Photonic heat rectification in a coupled qubits system

TL;DR

This paper proposes a quantum heat diode using coupled flux qubits, demonstrating how their coherent interaction enhances heat current rectification significantly, with potential for controlled heat flow manipulation.

Contribution

It introduces a theoretical model of a quantum heat diode with interacting flux qubits, showing how qubit interactions improve rectification and enable control over heat flow direction.

Findings

Rectification ratio up to ~3.5 achieved with realistic parameters.

Interaction enhances rectification by up to 230% over non-interacting case.

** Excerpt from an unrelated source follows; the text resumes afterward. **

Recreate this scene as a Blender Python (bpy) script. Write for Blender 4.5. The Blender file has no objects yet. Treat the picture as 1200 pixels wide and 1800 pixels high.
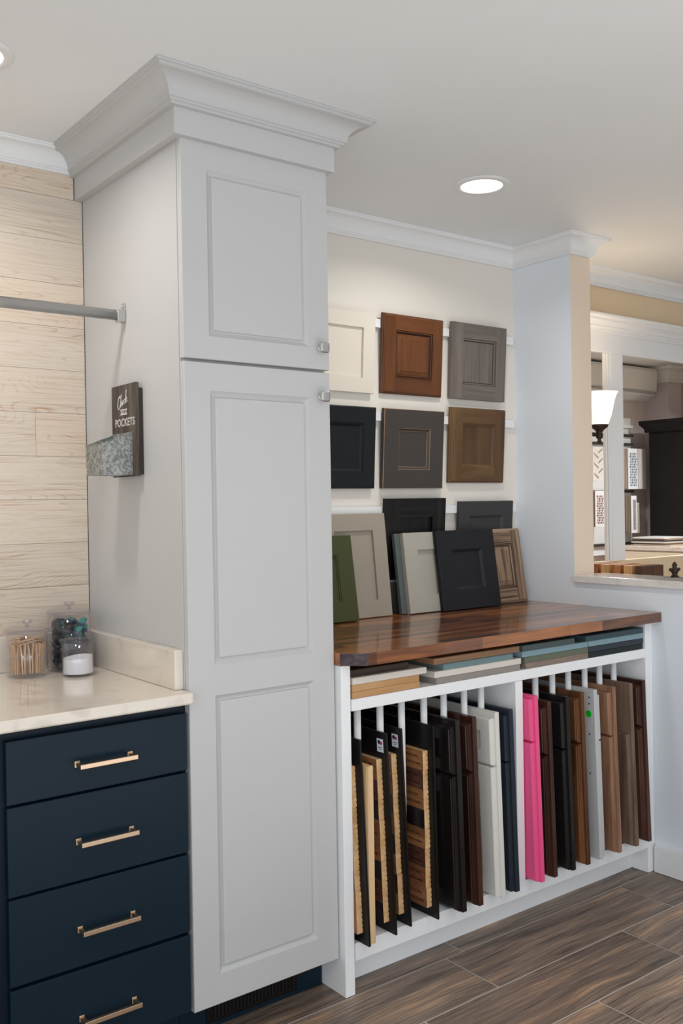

Rectification depends on entanglement and bath parameters.

Abstract

We theoretically investigate a quantum heat diode based on two interacting flux qubits coupled to two heat baths. Rectification of heat currents is achieved by asymmetrically coupling the qubits to the reservoirs modelled as dissipative $RLC$ resonators. We find that the coherent interaction between the qubits can be exploited to enhance the rectification factor, which otherwise would be constrained by the baths temperatures and couplings. Remarkably high values of rectification ratio up to $\mathcal R \sim 3.5$ can be obtained for realistic system parameters, with an enhancement up to $\sim 230\%$ compared to the non-interacting case. The system features the possibility of manipulating both the rectification amplitude and direction, allowing for an enhancement or suppression of the heat flow to a chosen bath. For the regime of parameters in which rectification is maximized, we find a significant increase of the rectification above a critical interaction value which corresponds to the onset of a non vanishing entanglement in the system. Finally, we discuss the dependence of the rectification factor on the bath temperatures and couplings.